What keeps Brandl motivated when things go wrong is not stubbornness or perfectionism, but people.
“There’s always someone willing to help,” he says. “Staff, students — someone who will think through the problem with you when you feel stuck or overwhelmed.”

Back in the café, a cat leaps up on the bench beside Jakob and hides behind a plant. Jakob watches, amused, and chats with the staff.
“This place,” he says. “It’s designed well. It gives everyone — cats and humans — what they need.”
Outside the lab, his advice is simple: walk or jog for forty minutes a day. “Un esprit sain dans un corps sain,” he quotes — a healthy mind in a healthy body.
And if he could talk to his younger self?

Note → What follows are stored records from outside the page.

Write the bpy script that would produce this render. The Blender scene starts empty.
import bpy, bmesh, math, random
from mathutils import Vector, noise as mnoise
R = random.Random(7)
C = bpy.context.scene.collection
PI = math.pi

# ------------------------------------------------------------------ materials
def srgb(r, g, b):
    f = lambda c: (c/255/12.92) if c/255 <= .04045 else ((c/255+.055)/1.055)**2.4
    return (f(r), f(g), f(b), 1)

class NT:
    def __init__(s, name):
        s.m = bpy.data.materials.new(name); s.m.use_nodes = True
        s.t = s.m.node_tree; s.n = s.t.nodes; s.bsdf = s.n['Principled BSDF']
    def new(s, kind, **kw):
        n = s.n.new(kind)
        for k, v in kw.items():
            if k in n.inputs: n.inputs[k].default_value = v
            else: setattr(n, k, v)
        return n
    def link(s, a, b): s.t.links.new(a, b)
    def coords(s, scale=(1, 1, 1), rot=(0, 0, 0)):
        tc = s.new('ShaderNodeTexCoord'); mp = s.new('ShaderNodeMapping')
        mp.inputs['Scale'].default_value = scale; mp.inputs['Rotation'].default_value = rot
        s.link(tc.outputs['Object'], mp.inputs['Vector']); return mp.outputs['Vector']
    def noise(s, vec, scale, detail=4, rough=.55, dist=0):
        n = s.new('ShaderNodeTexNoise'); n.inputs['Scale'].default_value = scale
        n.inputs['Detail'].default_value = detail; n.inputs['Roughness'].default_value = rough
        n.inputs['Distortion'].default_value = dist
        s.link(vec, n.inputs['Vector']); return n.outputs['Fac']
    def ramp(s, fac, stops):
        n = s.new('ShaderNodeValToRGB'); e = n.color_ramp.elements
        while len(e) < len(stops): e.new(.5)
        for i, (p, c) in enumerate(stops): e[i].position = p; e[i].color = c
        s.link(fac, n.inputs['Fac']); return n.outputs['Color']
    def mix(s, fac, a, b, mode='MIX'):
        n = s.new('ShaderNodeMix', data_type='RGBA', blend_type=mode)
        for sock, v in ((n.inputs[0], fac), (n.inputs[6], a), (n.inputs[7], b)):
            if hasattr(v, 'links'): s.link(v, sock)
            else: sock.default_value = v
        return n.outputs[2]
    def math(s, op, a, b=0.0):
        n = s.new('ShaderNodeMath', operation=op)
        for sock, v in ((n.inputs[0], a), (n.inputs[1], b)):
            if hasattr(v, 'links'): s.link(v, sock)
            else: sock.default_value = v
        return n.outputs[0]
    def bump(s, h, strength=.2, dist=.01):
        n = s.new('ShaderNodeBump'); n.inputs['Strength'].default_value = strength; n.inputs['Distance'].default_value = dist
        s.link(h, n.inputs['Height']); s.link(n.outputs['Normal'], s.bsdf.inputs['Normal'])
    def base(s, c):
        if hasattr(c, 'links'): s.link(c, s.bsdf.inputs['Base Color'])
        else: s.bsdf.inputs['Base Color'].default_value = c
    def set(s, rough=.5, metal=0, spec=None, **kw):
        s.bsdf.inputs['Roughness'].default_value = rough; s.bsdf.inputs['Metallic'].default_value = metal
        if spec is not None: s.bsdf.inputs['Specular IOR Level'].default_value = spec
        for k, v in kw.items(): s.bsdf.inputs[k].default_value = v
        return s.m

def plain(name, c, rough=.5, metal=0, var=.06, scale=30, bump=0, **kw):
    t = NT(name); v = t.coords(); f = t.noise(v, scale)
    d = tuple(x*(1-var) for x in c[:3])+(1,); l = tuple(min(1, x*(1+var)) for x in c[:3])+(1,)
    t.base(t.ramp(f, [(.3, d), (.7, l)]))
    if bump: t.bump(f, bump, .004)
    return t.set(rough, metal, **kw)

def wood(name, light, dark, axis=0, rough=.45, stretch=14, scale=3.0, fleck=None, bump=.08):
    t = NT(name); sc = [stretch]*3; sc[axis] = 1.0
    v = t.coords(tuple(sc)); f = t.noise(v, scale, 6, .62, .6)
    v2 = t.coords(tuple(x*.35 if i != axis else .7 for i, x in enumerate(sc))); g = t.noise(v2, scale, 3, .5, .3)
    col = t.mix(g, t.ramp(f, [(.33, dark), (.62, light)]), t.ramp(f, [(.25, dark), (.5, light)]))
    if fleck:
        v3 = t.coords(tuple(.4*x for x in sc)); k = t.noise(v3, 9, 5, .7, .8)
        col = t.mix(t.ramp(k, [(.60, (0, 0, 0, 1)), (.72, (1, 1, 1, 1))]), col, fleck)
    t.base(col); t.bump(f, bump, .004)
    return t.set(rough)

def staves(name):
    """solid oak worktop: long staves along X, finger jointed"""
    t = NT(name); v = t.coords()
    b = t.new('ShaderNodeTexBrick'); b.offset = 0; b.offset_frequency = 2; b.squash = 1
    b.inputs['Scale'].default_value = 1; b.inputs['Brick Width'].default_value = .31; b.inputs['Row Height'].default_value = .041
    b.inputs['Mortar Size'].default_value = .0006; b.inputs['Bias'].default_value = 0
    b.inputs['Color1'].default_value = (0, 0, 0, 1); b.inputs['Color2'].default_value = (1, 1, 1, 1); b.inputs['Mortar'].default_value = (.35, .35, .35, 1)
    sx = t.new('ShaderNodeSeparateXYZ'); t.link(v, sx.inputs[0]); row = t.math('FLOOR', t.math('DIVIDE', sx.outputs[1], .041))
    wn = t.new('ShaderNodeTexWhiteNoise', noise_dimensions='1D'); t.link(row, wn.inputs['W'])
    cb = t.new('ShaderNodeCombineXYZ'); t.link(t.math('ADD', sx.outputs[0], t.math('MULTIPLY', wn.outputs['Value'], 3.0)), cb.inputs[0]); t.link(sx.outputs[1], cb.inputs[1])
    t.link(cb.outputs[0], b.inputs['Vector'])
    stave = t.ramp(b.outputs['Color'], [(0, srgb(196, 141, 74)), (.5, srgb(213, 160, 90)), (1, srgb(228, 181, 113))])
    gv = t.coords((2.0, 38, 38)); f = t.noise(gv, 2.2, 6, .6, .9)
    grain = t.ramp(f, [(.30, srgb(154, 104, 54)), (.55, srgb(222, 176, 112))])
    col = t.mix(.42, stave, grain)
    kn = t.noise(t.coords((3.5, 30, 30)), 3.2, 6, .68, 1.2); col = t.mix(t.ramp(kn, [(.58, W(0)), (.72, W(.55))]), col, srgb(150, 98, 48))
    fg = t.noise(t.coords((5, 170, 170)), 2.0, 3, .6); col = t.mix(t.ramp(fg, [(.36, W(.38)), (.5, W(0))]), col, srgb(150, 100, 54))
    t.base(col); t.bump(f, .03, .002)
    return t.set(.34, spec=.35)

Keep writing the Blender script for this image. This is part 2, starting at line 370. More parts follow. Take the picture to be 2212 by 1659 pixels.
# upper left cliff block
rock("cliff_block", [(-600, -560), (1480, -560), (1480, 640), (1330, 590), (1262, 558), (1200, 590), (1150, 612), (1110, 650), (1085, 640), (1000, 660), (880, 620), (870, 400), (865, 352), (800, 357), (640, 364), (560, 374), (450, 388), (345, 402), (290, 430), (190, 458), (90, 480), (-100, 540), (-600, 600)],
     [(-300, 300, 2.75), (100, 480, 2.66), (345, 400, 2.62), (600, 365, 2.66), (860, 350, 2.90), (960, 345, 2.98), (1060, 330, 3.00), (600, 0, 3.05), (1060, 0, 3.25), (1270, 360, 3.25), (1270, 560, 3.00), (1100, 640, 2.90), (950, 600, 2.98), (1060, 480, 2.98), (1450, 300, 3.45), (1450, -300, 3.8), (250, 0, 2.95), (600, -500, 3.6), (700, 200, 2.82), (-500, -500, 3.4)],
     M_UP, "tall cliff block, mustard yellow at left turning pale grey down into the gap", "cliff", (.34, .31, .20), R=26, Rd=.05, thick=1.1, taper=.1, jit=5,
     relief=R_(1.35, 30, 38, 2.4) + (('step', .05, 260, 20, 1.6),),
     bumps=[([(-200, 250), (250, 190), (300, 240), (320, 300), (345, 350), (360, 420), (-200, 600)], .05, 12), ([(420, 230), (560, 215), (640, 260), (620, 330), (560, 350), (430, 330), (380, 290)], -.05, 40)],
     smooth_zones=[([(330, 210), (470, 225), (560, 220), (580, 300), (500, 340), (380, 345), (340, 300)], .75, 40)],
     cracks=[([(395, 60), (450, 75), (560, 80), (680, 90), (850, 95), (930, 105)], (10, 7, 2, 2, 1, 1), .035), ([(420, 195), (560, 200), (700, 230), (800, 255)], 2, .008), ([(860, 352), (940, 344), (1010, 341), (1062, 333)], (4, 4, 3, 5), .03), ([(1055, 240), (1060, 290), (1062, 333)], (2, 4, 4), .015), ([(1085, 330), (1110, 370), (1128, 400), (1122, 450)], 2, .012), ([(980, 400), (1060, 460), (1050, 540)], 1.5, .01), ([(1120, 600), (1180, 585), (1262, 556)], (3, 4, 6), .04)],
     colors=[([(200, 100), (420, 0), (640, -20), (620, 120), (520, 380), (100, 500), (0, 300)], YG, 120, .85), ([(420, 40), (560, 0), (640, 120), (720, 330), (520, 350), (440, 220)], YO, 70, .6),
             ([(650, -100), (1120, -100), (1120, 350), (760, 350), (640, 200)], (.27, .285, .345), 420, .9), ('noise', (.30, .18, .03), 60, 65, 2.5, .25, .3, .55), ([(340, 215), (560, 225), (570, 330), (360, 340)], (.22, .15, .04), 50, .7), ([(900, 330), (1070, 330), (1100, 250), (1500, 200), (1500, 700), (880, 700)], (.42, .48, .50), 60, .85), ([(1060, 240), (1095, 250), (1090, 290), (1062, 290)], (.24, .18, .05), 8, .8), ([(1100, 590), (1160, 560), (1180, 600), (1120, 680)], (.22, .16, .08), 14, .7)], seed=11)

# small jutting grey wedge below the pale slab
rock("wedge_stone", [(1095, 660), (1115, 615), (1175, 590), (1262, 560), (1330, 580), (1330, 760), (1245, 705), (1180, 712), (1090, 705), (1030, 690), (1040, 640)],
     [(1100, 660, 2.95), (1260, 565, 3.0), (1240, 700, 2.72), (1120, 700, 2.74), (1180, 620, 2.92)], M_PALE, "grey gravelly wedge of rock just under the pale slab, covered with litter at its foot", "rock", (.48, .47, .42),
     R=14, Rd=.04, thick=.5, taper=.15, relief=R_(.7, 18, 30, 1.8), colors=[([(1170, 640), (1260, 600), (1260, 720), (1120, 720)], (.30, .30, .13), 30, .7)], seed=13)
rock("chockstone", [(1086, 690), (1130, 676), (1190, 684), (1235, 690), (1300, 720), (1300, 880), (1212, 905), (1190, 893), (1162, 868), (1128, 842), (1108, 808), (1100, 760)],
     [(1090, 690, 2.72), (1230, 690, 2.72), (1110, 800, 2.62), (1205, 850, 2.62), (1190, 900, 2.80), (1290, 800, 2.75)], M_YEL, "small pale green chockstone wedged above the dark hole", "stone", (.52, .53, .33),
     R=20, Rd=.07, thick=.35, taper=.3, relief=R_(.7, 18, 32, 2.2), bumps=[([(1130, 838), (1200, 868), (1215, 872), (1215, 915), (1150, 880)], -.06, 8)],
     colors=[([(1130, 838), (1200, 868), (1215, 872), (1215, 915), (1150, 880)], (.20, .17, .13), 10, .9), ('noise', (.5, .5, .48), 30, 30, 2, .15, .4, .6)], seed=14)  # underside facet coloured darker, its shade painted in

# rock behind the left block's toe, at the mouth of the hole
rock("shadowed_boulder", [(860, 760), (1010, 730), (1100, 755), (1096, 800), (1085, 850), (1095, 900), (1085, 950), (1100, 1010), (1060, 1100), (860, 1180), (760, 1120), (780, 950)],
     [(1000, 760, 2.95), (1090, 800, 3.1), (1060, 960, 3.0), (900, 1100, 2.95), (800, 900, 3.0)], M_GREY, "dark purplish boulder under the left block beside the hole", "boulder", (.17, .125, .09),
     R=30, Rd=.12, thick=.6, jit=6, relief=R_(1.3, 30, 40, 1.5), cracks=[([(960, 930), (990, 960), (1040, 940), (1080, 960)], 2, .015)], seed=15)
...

“Rest when you’re exhausted. Stop thinking about the problem for a while. Do something you enjoy. And don’t hesitate to talk to a good friend.”
Even his favourite dinosaur reflects his blend of scientific curiosity and gentle humour: Nyasasaurus parringtoni, one of the earliest known dinosaurs — possibly a bit furry, definitely funny-sounding, and standing at the very beginning of a long evolutionary story.
It’s a fitting symbol for someone whose work is rarely visible, often buried deep underground or hidden inside experimental apparatus — yet foundational to discovery.
Because long before scientists can observe the Earth’s hidden processes, someone has to build the tools that make observation possible.
And for Jakob, that work — like a well-run cat café or a precisely built never-before-in-existence piece of equipment — begins with thoughtful design, quiet care, and the courage to make something new.
His goal for 2026? To reconnect with those things that made him join [RG]2 in the first place – the people he shares a lab with.